Staff writer Amelia Foster attended “Sounds as Archives and Monuments: Centering the quotidian of a French Banlieue” at Columbia’s Maison Francaise on Tuesday, September 17, from 6 to 7:30 pm. The event was an exploration of Mame-Fatou Niang’s book, Néoblaste

Over two dozen people sat in the East Gallery of the Maison Française, listening to recordings of children playing, water bubbling, clinking jewelry, and an ice cream truck passing by on a quiet street. The stark white walls of the East Gallery, paired with the plain chairs and lack of decoration, created a dearth of sensory input—the attendees had no choice but to pay attention to the noises playing from the speakers. A tiny room in Columbia’s campus momentarily mimicked the reality of life in Paris’ banlieues, some 3,600 miles away.

The event, hosted by visiting professor Mame-Fatou Niang, detailed the creation of Niang’s book Néoblaste, a book which stemmed from her 2023-2024 artist residency in Clichy-Sous-Bois, a town outside of Paris. During this residency, she worked with a team of artists she had selected to examine the sounds of the banlieue. Niang began by describing stereotypes of the banlieue and contrasting them to the reality of life there, leading us into a discussion of what it means to memorialize sound in an era where the news often leaves us speechless. 

For those who may be unfamiliar with the banlieues, on paper, they are the suburbs of Paris, being part of the Paris metropolitan area. The term banlieue, however, carries a very different connotation from the American ideal of the suburb. Where American suburbs are defined by picket fences, ideals of whiteness, and an overall sense of affluence, the banlieue has the opposite connotation, which is why Niang (and I) relied on the French term rather than its direct translation. 

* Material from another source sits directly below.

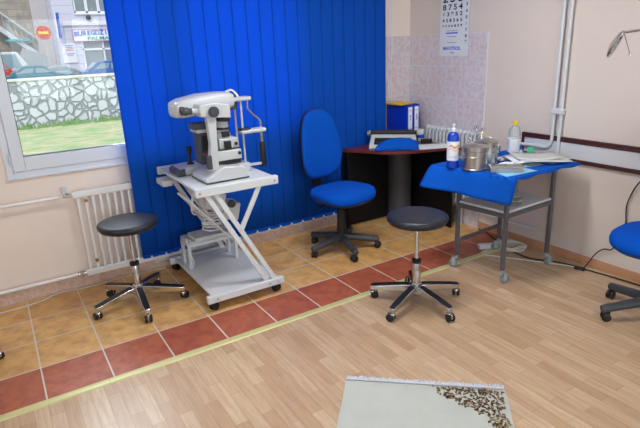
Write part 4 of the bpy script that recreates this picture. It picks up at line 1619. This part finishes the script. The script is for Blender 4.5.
# building with shop
M_fac = brick_mat('facade', 'XZ', 9, .62, '#d9daea', '#d6d7e8', '#b9bacb', .02, '#cfd0e2', 1.5, .85, .4, bump=.5)
t = thing('shop_building', 'pale lilac building with a shop sign across the street', 'building', (0, 44, -.27))
b = B()
b.bb((5.6, 0, 0), (7.15, .4, 12)).bb((9.85, 0, 0), (18, .4, 12)).bb((7.15, 0, 3.3), (9.85, .4, 5.0)).bb((7.15, 0, 7.3), (9.85, .4, 12)).bb((7.15, 0, 0), (7.3, .4, 3.3))
b.bb((7.3, 0, 0), (9.85, .4, .7)).bb((5.6, .4, 0), (5.9, 8, 12))
wl = obj('facade_wall', b, M_fac, t, smooth=False)
o = obj('cornice', B().bb((5.6, -.15, 4.1), (18, 0, 4.3)).bb((5.6, -.08, 4.3), (18, 0, 4.4)), mat('cornice_paint', '#e6e6ee', .8), t, bevel=.02)
M_winw = mat('window_paint', '#f4f6fa', .5)
M_wing = mat('dull_pane', '#8c969c', .15, var=.25, scale=.8)
for k in range(3):
    x = 7.2 + k * .9
    b = B().bb((x, .05, 5.02), (x + .09, .2, 7.3)).bb((x + .79, .05, 5.02), (x + .88, .2, 7.3)).bb((x, .05, 5.02), (x + .88, .2, 5.14)).bb((x, .05, 6.5), (x + .88, .2, 6.58)).bb((x, .05, 7.2), (x + .88, .2, 7.3))
    f = obj('upper_window', b, M_winw, t, smooth=False)
    obj('pane', B().bb((x + .09, .12, 5.1), (x + .79, .14, 7.25)), M_wing, f)
obj('window_ledge', B().bb((7.1, -.12, 4.9), (9.95, .1, 5.02)), M_winw, t, bevel=.01)
b = B().bb((7.3, .05, .7), (7.42, .2, 3.05)).bb((9.73, .05, .7), (9.85, .2, 3.05)).bb((7.3, .05, 2.95), (9.85, .2, 3.05)).bb((7.3, .05, 2.22), (9.85, .2, 2.36)).bb((7.3, .05, .7), (9.85, .2, .8)).bb((8.85, .05, .7), (8.97, .2, 3.0))
f = obj('shop_window', b, M_winw, t, smooth=False)
obj('pane', B().bb((7.4, .12, .75), (9.8, .14, 3.0)), M_wing, f)
obj('interior_backing', B().bb((7.0, 1.5, .0), (10, 1.6, 8)), M_dgrey, t)
obj('wall_lamp', B().lathe([(0, 0), (.12, 0), (.2, .15), (.12, .32), (0, .36)], (8.1, -.15, 4.5)).bb((8.05, -.1, 4.45), (8.15, .0, 4.55)), M_dgrey, t)
# shop sign
s = thing('shop_sign', 'white shop sign board with blue and green lettering above shop window', 'sign', (8.25, 43.85, 3.08))
obj('board', B().box((.5, .06, 0), (4.0, .08, .86)), mat('sign_white', '#f3f5fa', .5), s, bevel=.01)
b = B()
for z in (-.43, .43):
    b.box((.5, .01, z), (4.04, .04, .035))
for x in (-1.5, 2.5):
    b.box((x, .01, 0), (.035, .04, .89))
obj('red_border', b, mat('sign_red', '#c8506a', .5), s)
M_sb = mat('sign_blue', '#2a62c8', .5)
word = 'BUREGDŽINICA'
for k, ch in enumerate(word):
    u = k / (len(word) - 1)
    Mt = Matrix.Translation((-1.28 + u * 3.55, .01, .10 + .08 * math.sin(PI * u))) @ Matrix.Rotation(PI / 2, 4, 'X')
    text('sign_letter', ch, .47, M_sb, Mt, s, bold=.014, ext=.01)
text('sign_word', 'PALMA', .38, mat('sign_green', '#38b090', .5), Matrix.Translation((.35, .01, -.24)) @ Matrix.Rotation(PI / 2, 4, 'X'), s, bold=.01, ext=.01, sx=1.4)
# poster
s = thing('wall_poster', 'white notice board with faint blue and red lines on the facade', 'poster', (6.3, 43.92, 1.8))
obj('board', B().box((0, .03, 0), (1.02, .05, 1.48)), mat('poster_white', '#f0f3f8', .6), s, bevel=.01)
b = B()
b.mi = 0
for i, (z, w, mi) in enumerate(((.55, .7, 0), (.42, .5, 0), (.30, .75, 1), (.18, .6, 1), (-.05, .8, 0), (-.17, .5, 0))):
    b.mi = mi
    nn = int(w / .07)
    for k in range(nn):
        b.box((-w / 2 + .035 + k * w / nn, -.002, z), (.045, .01, .05))
obj('print', b, [M_sb, mat('poster_red', '#cf5a6a', .6)], s)
# banner sign projecting
s = thing('blue_banner', 'narrow blue vertical banner with white edge on the facade', 'banner', (5.77, 43.5, 3.83))
obj('panel', B().box((.04, 0, 0), (.22, .06, 1.85), ry(.03)), mat('banner_blue', '#3d57c0', .5), s)
obj('white_edge', B().box((-.11, 0, 0), (.08, .065, 1.85), ry(.03)), M_winw, s)
obj('bracket', B().bb((-.05, 0, .7), (.05, .48, .75)).bb((-.05, 0, -.7), (.05, .48, -.65)), M_dgrey, s)
# no entry sign
s = thing('no_entry_sign', 'round red no entry road sign with a yellow bar on a post', 'road sign', (4.38, 40.5, -.27))
obj('disc', B().lathe([(0, -.01), (.47, -.01), (.47, .01), (0, .01)], (0, 0, 3.5), rx(PI / 2), seg=36), mat('sign_red_disc', '#d8402c', .5), s)
obj('bar', B().box((0, -.02, 3.5), (.66, .01, .19)), mat('sign_yellow', '#f0d23c', .5), s)
obj('post', B().tube([(0, .04, 0), (0, .04, 3.95)], .035, 10), M_instr_g, s)
# left building and stairs
M_left = brick_mat('old_masonry', 'XZ', 1.1, .5, '#b8b0a4', '#a89f94', '#8f887f', .02, '#8c8278', 1.2, .9, .6, off=.5, bump=.5)
t = thing('old_building', 'weathered grey brown masonry building at far left behind the cars', 'building', (0, 47, -.27))
obj('wall', B().bb((-12, 0, 0), (4.4, 6, 12)), M_left, t, smooth=False)
obj('rendered_wall', B().bb((4.4, -.1, 0), (5.58, 5.9, 12)), mat('beige_render', '#c6c1c2', .9, var=.1, scale=1.5), t, smooth=False)
b = B()
b.beam((-1.5, -.6, 7.2), (4.3, -.6, 2.0), .8, .35)
b.beam((-1.5, -.4, 8.6), (4.3, -.4, 3.4), .3, .12)
obj('stair_flight', b, mat('pale_concrete', '#cfd3d6', .8), t)
b = B()
for k in range(9):
    x = 1.2 + k * .36
    b.bb((x, -.75, 6.3 - k * .32 - 1.2), (x + .04, -.7, 6.3 - k * .32))
obj('stair_railing', b, M_instr_g, t)
obj('door_canopy', B().bb((2.2, -1.2, 3.1), (3.95, -.2, 3.25)), mat('teal_canopy', '#62b4b8', .5), t, bevel=.02)
obj('low_roof', B().prism([(2.6, 1.35), (4.7, .9), (5.0, 1.9), (3.2, 2.6)], .8, 1.2, XY), mat('grey_roof', '#a9b2b4', .8), t)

While there are select affluent suburbs around Paris, most are largely populated by middle or lower class, Maghrebi, black, immigrant, and/or Muslim people. Mainstream depictions of the banlieues characterize them as ghettos, sites of riots, and filled with gangs that roam the streets and terrorize innocent French citizens. Niang’s work seeks to subvert this depiction of the banlieue by focusing on the sounds of daily life, taking a fleeting sensory experience and setting it in metaphorical stone in Néoblaste

Niang showed the audience pages from the book on her presentation. It pairs short poems reflecting on aspects of life in the banlieue with images you can scan with an app that plays a sound to correspond with the poem. Niang first read the poems in their original French, and occasionally translated one into English for the Anglophones in the audience. 

The language and content of “Sounds as Archives” was clearly geared towards those who already had a grasp of the politics of the banlieue. The event balanced nicher Francophone topics (references to the theory of French Caribbean politician and philosopher Aimé Césaire, the right-wing family Le Pen, calling France l’Héxagone) with efforts to translate into English, and descriptions of stereotypes of the banlieue for those who may have been unaware.  

The tone was largely informal, with Niang alternating between reading off of a prepared paper, and speaking impassionately towards the crowd. She read her own work, presented the poetry of those she worked with, played videos of elderly artists she knew, and revealed in a gossipy tone that two of the artists had started dating while making art with her. Towards the end, Niang confessed that the June 2023 murder of a young North African boy by the French police tore both her and her art apart, coming almost to tears while doing so. The crowd was reactive, nodding in sympathy and laughing at all her jokes. By the end, I felt that I not only understood the subject better, but that I had formed my own relationship with Niang–she was just that charming. The effect was intimate, as if the presentation of her work was part of a dinner party and the host had just happened to create a slideshow for fun.

The intimacy of the event was only strengthened by the Q&A at the end, with questions that were often simply long, rambling confessions of their love and interest in Niang’s work. Artists she knew in France attended the event to see her present. One man from Senegal said that her presentations of West African culture in the banlieues made him feel deeply nostalgic for his childhood in Africa. Though Niang finished her presentation at 7 pm, leaving 30 minutes of the scheduled time for questions, the in-depth Q&A section ran 15 minutes over and would have continued had the Maison Française not announced the end of the event. 

Niang’s passion for her work sparked the most in her answer to the final question of the night. Speaking quickly, her voice rising, she asked: “What must we do about the past that is not allowed to become the past?” What happens when progress is stymied by the racism, xenophobia, and Islamophobia that clouds mainstream depictions of the banlieue? Niang answered that sound produces a public memory. When the news only shows police sirens and riots, she counters with family scenes and West African music. 

During the event, I couldn’t help but remember my own time in a banlieue. Seine-Saint-Denis, the department (similar to a US county) that contains Niang’s Clichy-Sous-Bois, is my home to my close friend, and I was able to visit him there in 2022 when I was in Paris for a summer abroad program. Niang’s art evoked memories of how beautiful the parks were, the sunset from his window, and the noisy bus back to Paris in the morning. By the end, the audience, Niang, and I were all in two places at once: at Columbia, and in the banlieue.